All the data should be repeated exactly. Any image in it is left out.

• • • • • • •

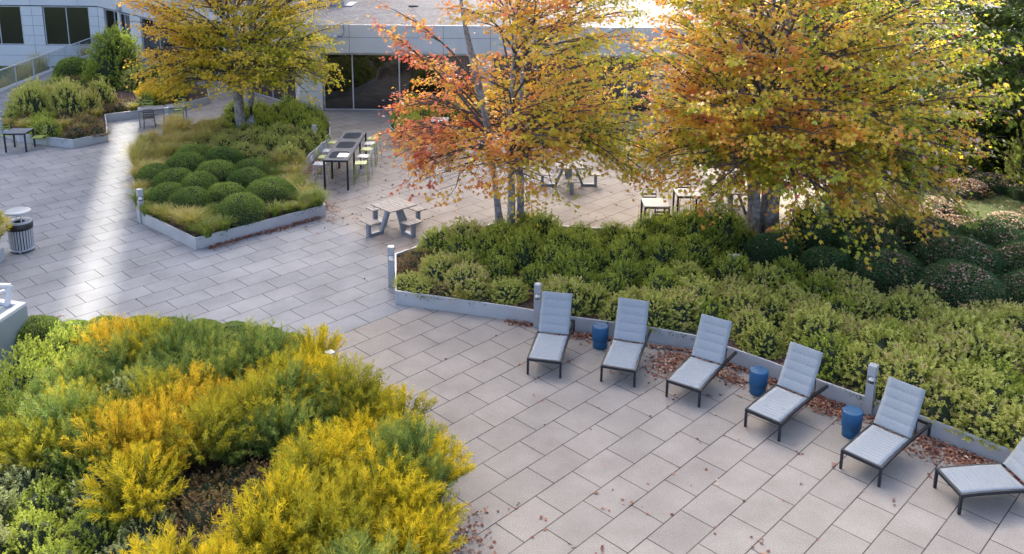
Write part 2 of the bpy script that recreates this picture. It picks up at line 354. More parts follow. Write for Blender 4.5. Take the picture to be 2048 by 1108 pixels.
# ------------------------------------------------------------------ planters
def area(p): return sum(p[i][0]*p[(i+1) % len(p)][1]-p[(i+1) % len(p)][0]*p[i][1] for i in range(len(p)))/2
def inset(poly, t):
    n = len(poly); out = []
    for i in range(n):
        a, b, c = Vector(poly[i-1]), Vector(poly[i]), Vector(poly[(i+1) % n])
        d1 = (b-a).normalized(); d2 = (c-b).normalized(); n1 = Vector((-d1.y, d1.x)); n2 = Vector((-d2.y, d2.x))
        k = 1+n1.dot(n2); out.append(tuple(b+(n1+n2)*t/max(k, .25)))
    return out
def planter(poly, label, h=.34, t=.045, soil=True):
    if area(poly) < 0: poly = poly[::-1]
    inn = inset(poly, t); n = len(poly); b = MB()
    vs = [(x, y, .001) for x, y in poly]+[(x, y, h) for x, y in poly]+[(x, y, h) for x, y in inn]+[(x, y, .001) for x, y in inn]
    fs = []
    for i in range(n):
        j = (i+1) % n; fs += [(i, j, n+j, n+i), (n+i, n+j, 2*n+j, 2*n+i), (2*n+i, 2*n+j, 3*n+j, 3*n+i)]
    b.add(vs, fs)
    # folded seams of the metal sheets
    for i in range(n):
        a, c = Vector(poly[i]), Vector(poly[(i+1) % n]); L = (c-a).length; k = int(L/2.4)
        d = (c-a).normalized(); o = Vector((d.y, -d.x))
        for q in range(0, k+1):
            p = a+d*(.06+q*2.4)
            if (p-a).length < L-.1: b.box((p.x+o.x*.003, p.y+o.y*.003, h/2), (.012, .006, h-.01), math.atan2(d.y, d.x))
    w = tag(b.build('planter_wall', 'planter', bevel=.004), label, 'planter')
    if soil:
        s = MB(); ii = inset(poly, t+.001); s.add([(x, y, h-.07) for x, y in ii], [tuple(range(n))]); tag(s.build('planter_soil', 'soil'), kind='structure')
    return w
bedC = [(-2.71,19.55), (-.96,19.04), (.05,18.75), (1.39,18.26), (3.11,17.78), (3.98,17.42), (5.17,16.4), (5.94,15.68), (6.53,15.17), (7.43,14.42), (8.54,13.36), (9.6,12.25), (10.7,10.9), (16,10.5), (16.5,17), (13.0,21.2), (9.2,23.15), (3.98,23.7), (.27,24.2), (-.4,24.3), (-2.53,22.33), (-3.01,21.83)]
bedL = [(-8.51,22.77), (-5.57,25.6), (-7.25,29.3), (-7.25,31.3), (-7.0,33.5), (-7.5,36.0), (-9.2,37.9), (-11.7,37.4), (-12.75,35.8), (-13.65,34.4), (-13.6,31.4), (-12.45,28.2), (-10.97,24.95)]
bedU = [(-16.58,32.73), (-15.75,33.85), (-16.6,35.7), (-17.19,36.91), (-16.13,37.68), (-14.6,39.4), (-14.0,40.6), (-14.9,43.0), (-18.5,46.5), (-22.3,47.6), (-23.0,44.0), (-22.5,40.0), (-20.7,34.7), (-19.08,33.6)]
bedD = [(-.92,7.6), (-1.04,13.05), (-3.32,15.25), (-3.6,16.7), (-5.0,17.42), (-9.80,17.5), (-9.80,15.6), (-12.5,15.5), (-12.5,7.6)]
bedW = [(-16.4, 18.4), (-13.25, 18.4), (-13.25, 22.0), (-16.4, 22.3)]
bedB = [(-5.0,35.4), (-4.0,33.0), (-3.6,33.3), (-3.3,35.7), (1.5,36.0), (2.2,38.2), (-4.6,38.4)]
planter(bedC, 'long low white metal planter wall running behind the sun loungers')
planter(bedL, 'low white metal planter wall round the left island of clipped green mounds')
planter(bedU, 'low white metal planter wall round the far left bed by the ramp railing')
planter(bedD, 'low white metal planter wall round the yellow feathery shrubs in the foreground')
planter(bedW, 'low white planter wall beside the slatted litter bin at the left edge')
planter(bedB, 'low white planter wall in front of the dark windows of the back building')

# ------------------------------------------------------------------ office building
bld = thing('office_building', 'long low office building clad in pale blue-white panels with dark windows', 'building', (0, 39.45, 0))
def bb(mb, name, mat, bevel=0):
    for i, v in enumerate(mb.v): mb.v[i] = (v[0], v[1]-39.45, v[2])
    return mb.build(name, mat, bld, bevel)
class Seg:
    def __init__(s, P0, P1):
        s.a = Vector(P0); d = Vector(P1)-s.a; s.L = d.length; s.d = d.normalized(); s.rz = math.atan2(s.d.y, s.d.x); s.n = Vector((s.d.y, -s.d.x))
    def P(s, t, off=0): return s.a+s.d*t+s.n*off
    def box(s, mb, t0, t1, z0, z1, o0, o1):
        c = s.P((t0+t1)/2, (o0+o1)/2); mb.box((c.x, c.y, (z0+z1)/2), (t1-t0, abs(o1-o0), z1-z0), s.rz)
g_ = .018
def panels(seg, mb, back, ts, zs, face, th=.05):
    own = mb is wl
    if own: mb = MB()
    for t0, t1 in zip(ts, ts[1:]):
        for z0, z1 in zip(zs, zs[1:]): seg.box(mb, t0+g_/2, t1-g_/2, z0+g_/2, z1-g_/2, face-th, face)
    if own:
        wo = bb(mb, 'wall', 'white_panel'); back = MB()
        seg.box(back, ts[0]+.01, ts[-1]-.01, zs[0]+.01, zs[-1]-.01, face-th-.12, face-.012)
        for i, v in enumerate(back.v): back.v[i] = (v[0], v[1]-39.45, v[2])
        back.build('panel_joint', 'joint', wo); return
    seg.box(back, ts[0]+.01, ts[-1]-.01, zs[0]+.01, zs[-1]-.01, face-th-.12, face-.012)
def window(seg, t0, t1, z0, z1, mull, face=-.06, fw=.055):
    f = MB(); zs = (z0, z1)
    for t in [t0]+mull+[t1-fw]: seg.box(f, t, t+fw, z0, z1, face-.07, face)
    ts = [t0]+mull+[t1-fw]
    for a, b_ in zip(ts, ts[1:]):
        seg.box(f, a+fw, b_, z0, z0+fw, face-.07, face-.002); seg.box(f, a+fw, b_, z1-fw, z1, face-.07, face-.002)
    w = bb(f, 'window', 'frame')
    p = MB(); seg.box(p, t0+fw*.5, t1-fw*.5, z0+fw*.5, z1-fw*.5, face-.045, face-.035)
    for i, v in enumerate(p.v): p.v[i] = (v[0], v[1]-39.45, v[2])
    p.build('pane', 'pane', w); return w
main = Seg((-9.56, 39.45), (30, 39.45))      # t = X + 9.56
X = lambda x: x+9.56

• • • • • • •

WRITTEN SOLUTION ▸
Write part 2 of the bpy script that recreates this picture. It picks up at line 354. More parts follow. Write for Blender 4.5. Take the picture to be 2048 by 1108 pixels.
# ------------------------------------------------------------------ planters
def area(p): return sum(p[i][0]*p[(i+1) % len(p)][1]-p[(i+1) % len(p)][0]*p[i][1] for i in range(len(p)))/2
def inset(poly, t):
    n = len(poly); out = []
    for i in range(n):
        a, b, c = Vector(poly[i-1]), Vector(poly[i]), Vector(poly[(i+1) % n])
        d1 = (b-a).normalized(); d2 = (c-b).normalized(); n1 = Vector((-d1.y, d1.x)); n2 = Vector((-d2.y, d2.x))
        k = 1+n1.dot(n2); out.append(tuple(b+(n1+n2)*t/max(k, .25)))
    return out
def planter(poly, label, h=.34, t=.045, soil=True):
    if area(poly) < 0: poly = poly[::-1]
    inn = inset(poly, t); n = len(poly); b = MB()
    vs = [(x, y, .001) for x, y in poly]+[(x, y, h) for x, y in poly]+[(x, y, h) for x, y in inn]+[(x, y, .001) for x, y in inn]
    fs = []
    for i in range(n):
        j = (i+1) % n; fs += [(i, j, n+j, n+i), (n+i, n+j, 2*n+j, 2*n+i), (2*n+i, 2*n+j, 3*n+j, 3*n+i)]
    b.add(vs, fs)
    # folded seams of the metal sheets
    for i in range(n):
        a, c = Vector(poly[i]), Vector(poly[(i+1) % n]); L = (c-a).length; k = int(L/2.4)
        d = (c-a).normalized(); o = Vector((d.y, -d.x))
        for q in range(0, k+1):
            p = a+d*(.06+q*2.4)
            if (p-a).length < L-.1: b.box((p.x+o.x*.003, p.y+o.y*.003, h/2), (.012, .006, h-.01), math.atan2(d.y, d.x))
    w = tag(b.build('planter_wall', 'planter', bevel=.004), label, 'planter')
    if soil:
        s = MB(); ii = inset(poly, t+.001); s.add([(x, y, h-.07) for x, y in ii], [tuple(range(n))]); tag(s.build('planter_soil', 'soil'), kind='structure')
    return w
bedC = [(-2.71,19.55), (-.96,19.04), (.05,18.75), (1.39,18.26), (3.11,17.78), (3.98,17.42), (5.17,16.4), (5.94,15.68), (6.53,15.17), (7.43,14.42), (8.54,13.36), (9.6,12.25), (10.7,10.9), (16,10.5), (16.5,17), (13.0,21.2), (9.2,23.15), (3.98,23.7), (.27,24.2), (-.4,24.3), (-2.53,22.33), (-3.01,21.83)]
bedL = [(-8.51,22.77), (-5.57,25.6), (-7.25,29.3), (-7.25,31.3), (-7.0,33.5), (-7.5,36.0), (-9.2,37.9), (-11.7,37.4), (-12.75,35.8), (-13.65,34.4), (-13.6,31.4), (-12.45,28.2), (-10.97,24.95)]
bedU = [(-16.58,32.73), (-15.75,33.85), (-16.6,35.7), (-17.19,36.91), (-16.13,37.68), (-14.6,39.4), (-14.0,40.6), (-14.9,43.0), (-18.5,46.5), (-22.3,47.6), (-23.0,44.0), (-22.5,40.0), (-20.7,34.7), (-19.08,33.6)]
bedD = [(-.92,7.6), (-1.04,13.05), (-3.32,15.25), (-3.6,16.7), (-5.0,17.42), (-9.80,17.5), (-9.80,15.6), (-12.5,15.5), (-12.5,7.6)]
bedW = [(-16.4, 18.4), (-13.25, 18.4), (-13.25, 22.0), (-16.4, 22.3)]
bedB = [(-5.0,35.4), (-4.0,33.0), (-3.6,33.3), (-3.3,35.7), (1.5,36.0), (2.2,38.2), (-4.6,38.4)]
planter(bedC, 'long low white metal planter wall running behind the sun loungers')
planter(bedL, 'low white metal planter wall round the left island of clipped green mounds')
planter(bedU, 'low white metal planter wall round the far left bed by the ramp railing')
planter(bedD, 'low white metal planter wall round the yellow feathery shrubs in the foreground')
planter(bedW, 'low white planter wall beside the slatted litter bin at the left edge')
planter(bedB, 'low white planter wall in front of the dark windows of the back building')

# ------------------------------------------------------------------ office building
bld = thing('office_building', 'long low office building clad in pale blue-white panels with dark windows', 'building', (0, 39.45, 0))
def bb(mb, name, mat, bevel=0):
    for i, v in enumerate(mb.v): mb.v[i] = (v[0], v[1]-39.45, v[2])
    return mb.build(name, mat, bld, bevel)
class Seg:
    def __init__(s, P0, P1):
        s.a = Vector(P0); d = Vector(P1)-s.a; s.L = d.length; s.d = d.normalized(); s.rz = math.atan2(s.d.y, s.d.x); s.n = Vector((s.d.y, -s.d.x))
    def P(s, t, off=0): return s.a+s.d*t+s.n*off
    def box(s, mb, t0, t1, z0, z1, o0, o1):
        c = s.P((t0+t1)/2, (o0+o1)/2); mb.box((c.x, c.y, (z0+z1)/2), (t1-t0, abs(o1-o0), z1-z0), s.rz)
g_ = .018
def panels(seg, mb, back, ts, zs, face, th=.05):
    own = mb is wl
    if own: mb = MB()
    for t0, t1 in zip(ts, ts[1:]):
        for z0, z1 in zip(zs, zs[1:]): seg.box(mb, t0+g_/2, t1-g_/2, z0+g_/2, z1-g_/2, face-th, face)
    if own:
        wo = bb(mb, 'wall', 'white_panel'); back = MB()
        seg.box(back, ts[0]+.01, ts[-1]-.01, zs[0]+.01, zs[-1]-.01, face-th-.12, face-.012)
        for i, v in enumerate(back.v): back.v[i] = (v[0], v[1]-39.45, v[2])
        back.build('panel_joint', 'joint', wo); return
    seg.box(back, ts[0]+.01, ts[-1]-.01, zs[0]+.01, zs[-1]-.01, face-th-.12, face-.012)
def window(seg, t0, t1, z0, z1, mull, face=-.06, fw=.055):
    f = MB(); zs = (z0, z1)
    for t in [t0]+mull+[t1-fw]: seg.box(f, t, t+fw, z0, z1, face-.07, face)
    ts = [t0]+mull+[t1-fw]
    for a, b_ in zip(ts, ts[1:]):
        seg.box(f, a+fw, b_, z0, z0+fw, face-.07, face-.002); seg.box(f, a+fw, b_, z1-fw, z1, face-.07, face-.002)
    w = bb(f, 'window', 'frame')
    p = MB(); seg.box(p, t0+fw*.5, t1-fw*.5, z0+fw*.5, z1-fw*.5, face-.045, face-.035)
    for i, v in enumerate(p.v): p.v[i] = (v[0], v[1]-39.45, v[2])
    p.build('pane', 'pane', w); return w
main = Seg((-9.56, 39.45), (30, 39.45))      # t = X + 9.56
X = lambda x: x+9.56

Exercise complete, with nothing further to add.